Oh god, neither my slugbrain nor the cats got the memo about the timechange. Nor that it was Sunday (brain.) Trying bed again.
Buffy ,'End of Days'
Natter 72: We Were Unprepared for This
Off-topic discussion. Wanna talk about corsets, duct tape, or physics? This is the place. Detailed discussion of any current-season TV must be whitefonted.
sara, it's not structured. They have a facilitator in the recording area with you who is doing sound and keeping time. That person can ask a question or two for clarification, otherwise it's either an interview where one person asks and the other answers questions or a more organic conversation.
In our case, we started with what remember from the day the kids were born and we meandered from there. My experience and Katie's are so different that it was interesting. There were definitely things she said that I hadn't thought about or had heard but hadn't understood before. For example, my OB never told me how bad the odds were for the kids to live after being delivered, but she told K that it would most likely go down with the baby crying and then the baby would most likely die. In some ways I'm luckier that I didn't have to deal with the burden of that knowledge at the time and I was in denial land about how tragic this all was. I've escaped much of the PTSD around it where K hasn't.

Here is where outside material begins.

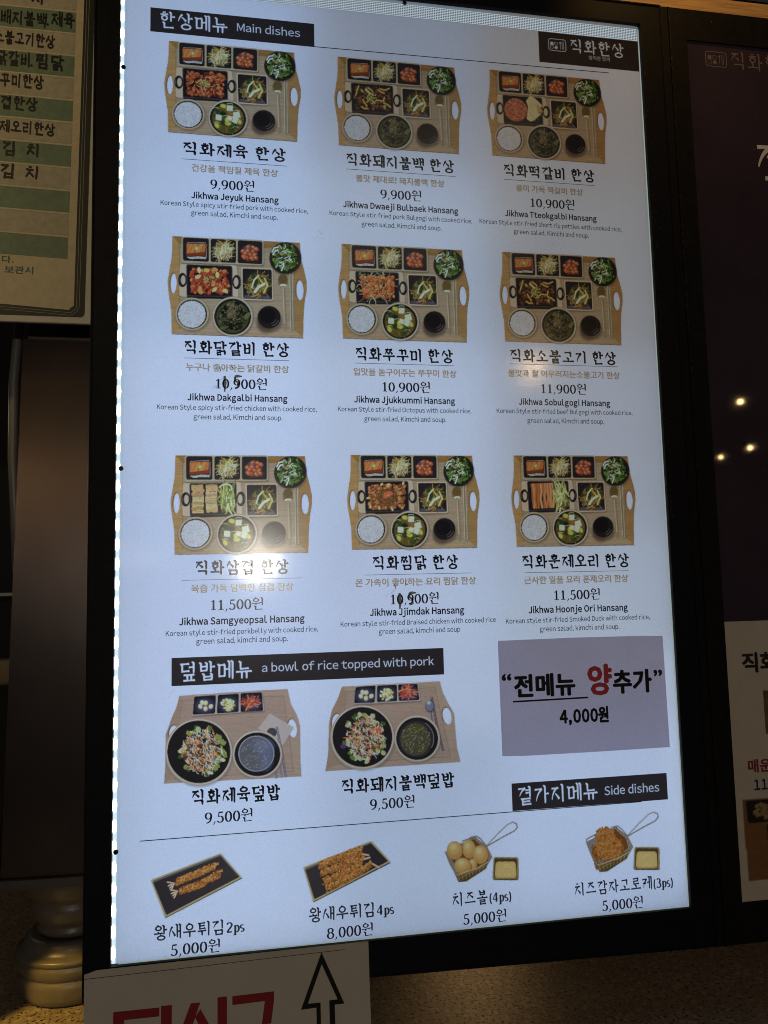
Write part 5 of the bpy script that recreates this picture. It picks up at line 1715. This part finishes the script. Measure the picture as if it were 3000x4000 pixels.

sara, it's not structured. They have a facilitator in the recording area with you who is doing sound and keeping time. That person can ask a question or two for clarification, otherwise it's either an interview where one person asks and the other answers questions or a more organic conversation.
In our case, we started with what remember from the day the kids were born and we meandered from there. My experience and Katie's are so different that it was interesting. There were definitely things she said that I hadn't thought about or had heard but hadn't understood before. For example, my OB never told me how bad the odds were for the kids to live after being delivered, but she told K that it would most likely go down with the baby crying and then the baby would most likely die. In some ways I'm luckier that I didn't have to deal with the burden of that knowledge at the time and I was in denial land about how tragic this all was. I've escaped much of the PTSD around it where K hasn't.
Oh wow. That must have been really intense, all these years later.
My parents did one a few years ago, that I still haven't heard.
Yesterday on the phone my mother literally said to me, "I just want you to be rich!" The context was, how much house we could afford and balancing competing financial pressures (like college and retirement).
Last night I called to talk to my stepfather (a dentist) about some concerns I have about orthodonture, and this morning my mother called me up to tell me a story about a woman we knew who died of a heart attack very young, at about 35. Apparently my mother's last conversation with this woman included her ranting about how orthodonture had damaged her daughter's tooth enamel. My mother said I need to be less of a type A personality or I might have a heart attack. I pointed out that I was not very sure that any scientific studies identified personality type as a factor in heart attack potential. We then had this lovely exchange: Her: "How's your cholesterol?" Me: "Fine." Her: "Really? [like, tone like I must be lying] Mine's always been high." Me: "Well, you know, you and I are actually separate people."
mr. flea's comment, after I got off the phone, "The thing is, she honestly thinks that phone call was her being helpful to you."
My mother, people.
Thanks, Kat. Yeah, that must've been...
And the reason I don't go back to sleep after waking up ridiculously early: I finally got back to sleep, but was so out I slept all through the morning news (though, was there a piece on drones? Because there was a fucked up dream about that!)
Ah well, up and time to go to the store.
flea, that sounds incredibly familiar.
Timelies all!
Quiet day today. Weekly groceries run, but nothing else planned.
Timelies!
I managed to "sleep in" to my normal waking up time, so, extra hour of sleep! That's not bad.
I think today is going to be all about laundry. What with one thing and another there is an awful lot of it to be done, so everything else goes on a backburner. I've already walked the dog, which was nice for both of us, and I might go ahead and feed the birds while I'm thinking about it, but then it's all laundry all day.
Eta: although feeding the birds reminded me that I really should mow the lawn. I need another day in my weekend.
My mother, people.
I am familiar with this feeling.
Burrell, if you are coming in for MLA and would like to get together, let me know.